Разворачивайтесь в марше! Словесной не место кляузе. Тише, ораторы! Ваше слово, товарищ маузер.
Не жалею, не зову, не плачу, Все пройдет, как с белых яблонь дым. Увяданья золотом охваченный, Я не буду больше молодым.

Ни за что не спутаете…

Резко индивидуален язык Достоевского и Толстого, Салтыкова-Щедрина и Тургенева, Чехова и Горького.

Для глубокого понимания творчества ваших любимых писателей недостаточно знать досконально их произведения. Если вы даже выучите их наизусть, многое останется за пределами вашего восприятия, пока в свой кругозор вы не включите представления о культуре, истории, обществе того времени, когда создавались эти шедевры. По возможности надо изучать и литературное окружение писателя, круг его чтения, знакомств, интересов. Напомню, к примеру, первые строки «Евгения Онегина»:

Мой дядя самых честных правил, Когда не в шутку занемог, Он уважать себя заставил И лучше выдумать не мог…

Подавляющее большинство читателей воспринимает первую строку в самом прямом смысле, улавливая разве легкую иронию в адрес честного старика. А ирония была не такой уж невинной: пушкинский Онегин перефразировал строку Ивана Андреевича Крылова «Осел был самых честных правил». Кстати говоря, меня всегда удивляли комментарии в массовых изданиях классиков. Объясняются общеизвестные вещи, а необходимые пояснения, вроде вышеприведенных, почему-то не делаются.

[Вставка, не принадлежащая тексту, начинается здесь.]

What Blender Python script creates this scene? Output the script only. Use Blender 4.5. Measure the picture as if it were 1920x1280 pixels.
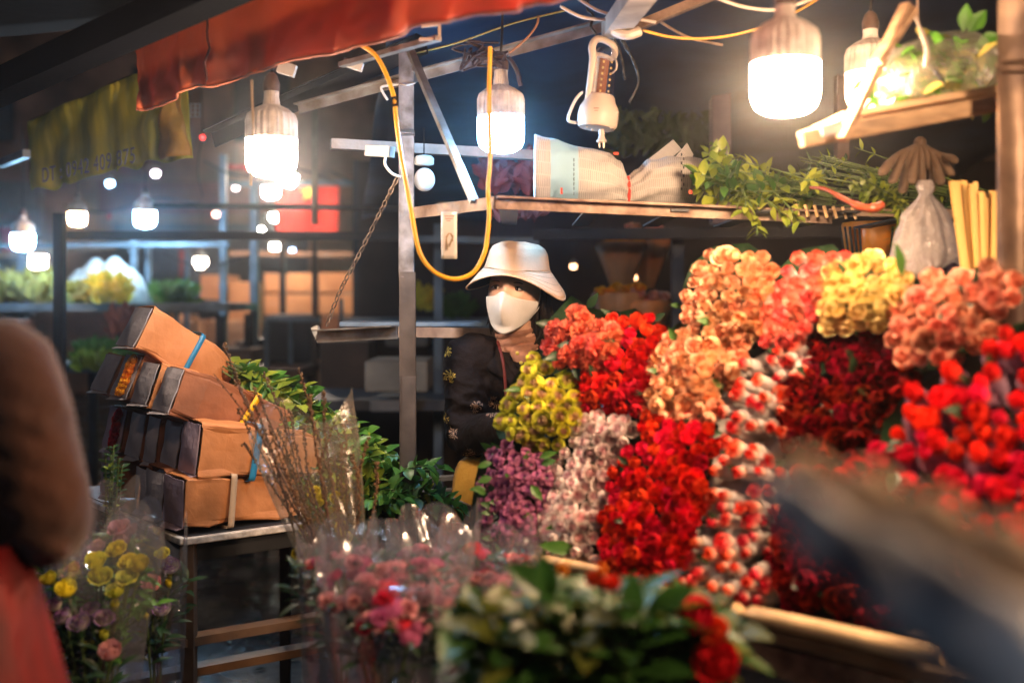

Прочитав последнюю страницу, я спохватился и подумал, что требования, предъявляемые мной к читателю, несколько завышены. Конечно же, изучение культуры, истории, общества плюс литературного окружения, круга чтения, знакомств и интересов писателя должно занимать в первую очередь литературоведов. И уж их прямой долг рассказать о том — желательно в доступной и интересной форме — широкому кругу читателей. Поскольку я временно взял на себя эти функции, мне и придется поговорить об этом в следующей и последней главе.